→ **SUPPLIED INFORMATION**:
━━━━━━━━━━━━━━━━━━━━

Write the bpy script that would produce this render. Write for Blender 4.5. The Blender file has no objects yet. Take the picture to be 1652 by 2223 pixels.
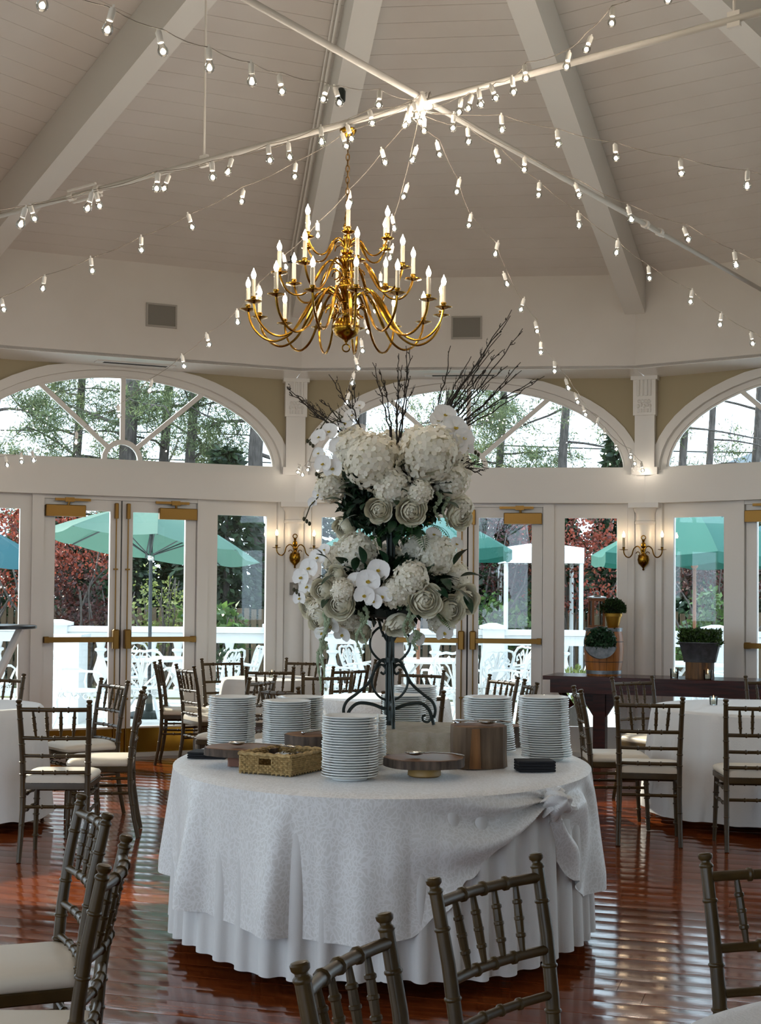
import bpy, math, random
import numpy as np
from mathutils import Vector, Matrix, Euler
pi = math.pi
sc = bpy.context.scene
COL = sc.collection
# ------------------------------------------------------------------ camera, sky, sun, exposure
cam = bpy.data.cameras.new('camera')
camo = bpy.data.objects.new('camera', cam); COL.objects.link(camo)
FPX, PITCH, CY, ROLL, EYE = 3100.0, 0.0285, 1201.6, 0.0085, 1.5
cam.sensor_fit = 'VERTICAL'; cam.sensor_height = 24.0
cam.lens = FPX * 24.0 / 2223.0
cam.shift_x = 0.0
cam.shift_y = (CY - 1111.5) / 2223.0
cam.clip_start = 0.05; cam.clip_end = 400
camo.location = (0, 0, EYE)
camo.rotation_euler = (Matrix.Rotation(pi/2 + PITCH, 4, 'X') @ Matrix.Rotation(ROLL, 4, 'Z')).to_euler()
sc.camera = camo
w = bpy.data.worlds.new('sky'); sc.world = w; w.use_nodes = True
bg = w.node_tree.nodes['Background']
bg.inputs[0].default_value = (0.69, 0.83, 1.0, 1); bg.inputs[1].default_value = 3.1
sun = bpy.data.lights.new('sun', 'SUN'); sun.energy = 7.0; sun.angle = 0.01; sun.color = (1.0, 0.90, 0.76)
suno = bpy.data.objects.new('sun', sun); COL.objects.link(suno)
SUN_AZ, SUN_EL = math.radians(-52), math.radians(31)
sd = Vector((math.sin(SUN_AZ)*math.cos(SUN_EL), math.cos(SUN_AZ)*math.cos(SUN_EL), math.sin(SUN_EL)))
suno.rotation_euler = sd.to_track_quat('Z', 'Y').to_euler(); suno.location = sd * 40
vs = sc.view_settings
vs.view_transform = 'Standard'; vs.look = 'None'; vs.gamma = 1.0; vs.use_curve_mapping = False
vs.exposure = 0.60
sc.cycles.max_bounces = 10; sc.cycles.transparent_max_bounces = 16; sc.cycles.caustics_reflective = False
sc.cycles.sample_clamp_indirect = 6.0; sc.cycles.caustics_refractive = False
# ------------------------------------------------------------------ helpers
def rgb(h):
    h = h.lstrip('#'); v = [int(h[i:i+2], 16)/255 for i in (0, 2, 4)]
    return tuple(((c+.055)/1.055)**2.4 if c > .04045 else c/12.92 for c in v) + (1,)
def material(name, col, rough=.5, metal=0.0, noise=None, bump=None, spec=.5, coat=0.0, sheen=0.0, emit=None, trans=0.0, sss=None):
    m = bpy.data.materials.new(name); m.use_nodes = True
    nt = m.node_tree; b = nt.nodes['Principled BSDF']
    if isinstance(col, str): col = rgb(col)
    b.inputs['Base Color'].default_value = col; b.inputs['Roughness'].default_value = rough
    b.inputs['Metallic'].default_value = metal; b.inputs['Specular IOR Level'].default_value = spec
    b.inputs['Coat Weight'].default_value = coat; b.inputs['Coat Roughness'].default_value = .08
    b.inputs['Sheen Weight'].default_value = sheen
    b.inputs['Transmission Weight'].default_value = trans
    if emit: b.inputs['Emission Color'].default_value = emit[0]; b.inputs['Emission Strength'].default_value = emit[1]
    tc = nt.nodes.new('ShaderNodeTexCoord')
    if noise:   # (scale, other colour, detail, stretch xyz)
        sca, c2 = noise[0], noise[1]
        st = noise[3] if len(noise) > 3 else (1, 1, 1)
        mp = nt.nodes.new('ShaderNodeMapping'); mp.inputs['Scale'].default_value = st
        nz = nt.nodes.new('ShaderNodeTexNoise'); nz.inputs['Scale'].default_value = sca; nz.inputs['Detail'].default_value = noise[2] if len(noise) > 2 else 4
        rp = nt.nodes.new('ShaderNodeValToRGB'); rp.color_ramp.elements[0].position = .35; rp.color_ramp.elements[1].position = .65
        rp.color_ramp.elements[0].color = col; rp.color_ramp.elements[1].color = rgb(c2) if isinstance(c2, str) else c2
        nt.links.new(tc.outputs['Object'], mp.inputs[0]); nt.links.new(mp.outputs[0], nz.inputs[0])
        nt.links.new(nz.outputs[0], rp.inputs[0]); nt.links.new(rp.outputs[0], b.inputs['Base Color'])
    if bump:    # (scale, strength, stretch)
        mp = nt.nodes.new('ShaderNodeMapping'); mp.inputs['Scale'].default_value = bump[2] if len(bump) > 2 else (1, 1, 1)
        nz = nt.nodes.new('ShaderNodeTexNoise'); nz.inputs['Scale'].default_value = bump[0]; nz.inputs['Detail'].default_value = 3
        bp = nt.nodes.new('ShaderNodeBump'); bp.inputs['Strength'].default_value = bump[1]; bp.inputs['Distance'].default_value = .01
        nt.links.new(tc.outputs['Object'], mp.inputs[0]); nt.links.new(mp.outputs[0], nz.inputs[0])
        nt.links.new(nz.outputs[0], bp.inputs['Height']); nt.links.new(bp.outputs[0], b.inputs['Normal'])
    return m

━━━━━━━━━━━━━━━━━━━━

→ **GOAL OF THE EXERCISE**: Reproduce the whole listing above word for word, but not its pictures.

→ **THE RESPONSE**:
Write the bpy script that would produce this render. Write for Blender 4.5. The Blender file has no objects yet. Take the picture to be 1652 by 2223 pixels.
import bpy, math, random
import numpy as np
from mathutils import Vector, Matrix, Euler
pi = math.pi
sc = bpy.context.scene
COL = sc.collection
# ------------------------------------------------------------------ camera, sky, sun, exposure
cam = bpy.data.cameras.new('camera')
camo = bpy.data.objects.new('camera', cam); COL.objects.link(camo)
FPX, PITCH, CY, ROLL, EYE = 3100.0, 0.0285, 1201.6, 0.0085, 1.5
cam.sensor_fit = 'VERTICAL'; cam.sensor_height = 24.0
cam.lens = FPX * 24.0 / 2223.0
cam.shift_x = 0.0
cam.shift_y = (CY - 1111.5) / 2223.0
cam.clip_start = 0.05; cam.clip_end = 400
camo.location = (0, 0, EYE)
camo.rotation_euler = (Matrix.Rotation(pi/2 + PITCH, 4, 'X') @ Matrix.Rotation(ROLL, 4, 'Z')).to_euler()
sc.camera = camo
w = bpy.data.worlds.new('sky'); sc.world = w; w.use_nodes = True
bg = w.node_tree.nodes['Background']
bg.inputs[0].default_value = (0.69, 0.83, 1.0, 1); bg.inputs[1].default_value = 3.1
sun = bpy.data.lights.new('sun', 'SUN'); sun.energy = 7.0; sun.angle = 0.01; sun.color = (1.0, 0.90, 0.76)
suno = bpy.data.objects.new('sun', sun); COL.objects.link(suno)
SUN_AZ, SUN_EL = math.radians(-52), math.radians(31)
sd = Vector((math.sin(SUN_AZ)*math.cos(SUN_EL), math.cos(SUN_AZ)*math.cos(SUN_EL), math.sin(SUN_EL)))
suno.rotation_euler = sd.to_track_quat('Z', 'Y').to_euler(); suno.location = sd * 40
vs = sc.view_settings
vs.view_transform = 'Standard'; vs.look = 'None'; vs.gamma = 1.0; vs.use_curve_mapping = False
vs.exposure = 0.60
sc.cycles.max_bounces = 10; sc.cycles.transparent_max_bounces = 16; sc.cycles.caustics_reflective = False
sc.cycles.sample_clamp_indirect = 6.0; sc.cycles.caustics_refractive = False
# ------------------------------------------------------------------ helpers
def rgb(h):
    h = h.lstrip('#'); v = [int(h[i:i+2], 16)/255 for i in (0, 2, 4)]
    return tuple(((c+.055)/1.055)**2.4 if c > .04045 else c/12.92 for c in v) + (1,)
def material(name, col, rough=.5, metal=0.0, noise=None, bump=None, spec=.5, coat=0.0, sheen=0.0, emit=None, trans=0.0, sss=None):
    m = bpy.data.materials.new(name); m.use_nodes = True
    nt = m.node_tree; b = nt.nodes['Principled BSDF']
    if isinstance(col, str): col = rgb(col)
    b.inputs['Base Color'].default_value = col; b.inputs['Roughness'].default_value = rough
    b.inputs['Metallic'].default_value = metal; b.inputs['Specular IOR Level'].default_value = spec
    b.inputs['Coat Weight'].default_value = coat; b.inputs['Coat Roughness'].default_value = .08
    b.inputs['Sheen Weight'].default_value = sheen
    b.inputs['Transmission Weight'].default_value = trans
    if emit: b.inputs['Emission Color'].default_value = emit[0]; b.inputs['Emission Strength'].default_value = emit[1]
    tc = nt.nodes.new('ShaderNodeTexCoord')
    if noise:   # (scale, other colour, detail, stretch xyz)
        sca, c2 = noise[0], noise[1]
        st = noise[3] if len(noise) > 3 else (1, 1, 1)
        mp = nt.nodes.new('ShaderNodeMapping'); mp.inputs['Scale'].default_value = st
        nz = nt.nodes.new('ShaderNodeTexNoise'); nz.inputs['Scale'].default_value = sca; nz.inputs['Detail'].default_value = noise[2] if len(noise) > 2 else 4
        rp = nt.nodes.new('ShaderNodeValToRGB'); rp.color_ramp.elements[0].position = .35; rp.color_ramp.elements[1].position = .65
        rp.color_ramp.elements[0].color = col; rp.color_ramp.elements[1].color = rgb(c2) if isinstance(c2, str) else c2
        nt.links.new(tc.outputs['Object'], mp.inputs[0]); nt.links.new(mp.outputs[0], nz.inputs[0])
        nt.links.new(nz.outputs[0], rp.inputs[0]); nt.links.new(rp.outputs[0], b.inputs['Base Color'])
    if bump:    # (scale, strength, stretch)
        mp = nt.nodes.new('ShaderNodeMapping'); mp.inputs['Scale'].default_value = bump[2] if len(bump) > 2 else (1, 1, 1)
        nz = nt.nodes.new('ShaderNodeTexNoise'); nz.inputs['Scale'].default_value = bump[0]; nz.inputs['Detail'].default_value = 3
        bp = nt.nodes.new('ShaderNodeBump'); bp.inputs['Strength'].default_value = bump[1]; bp.inputs['Distance'].default_value = .01
        nt.links.new(tc.outputs['Object'], mp.inputs[0]); nt.links.new(mp.outputs[0], nz.inputs[0])
        nt.links.new(nz.outputs[0], bp.inputs['Height']); nt.links.new(bp.outputs[0], b.inputs['Normal'])
    return m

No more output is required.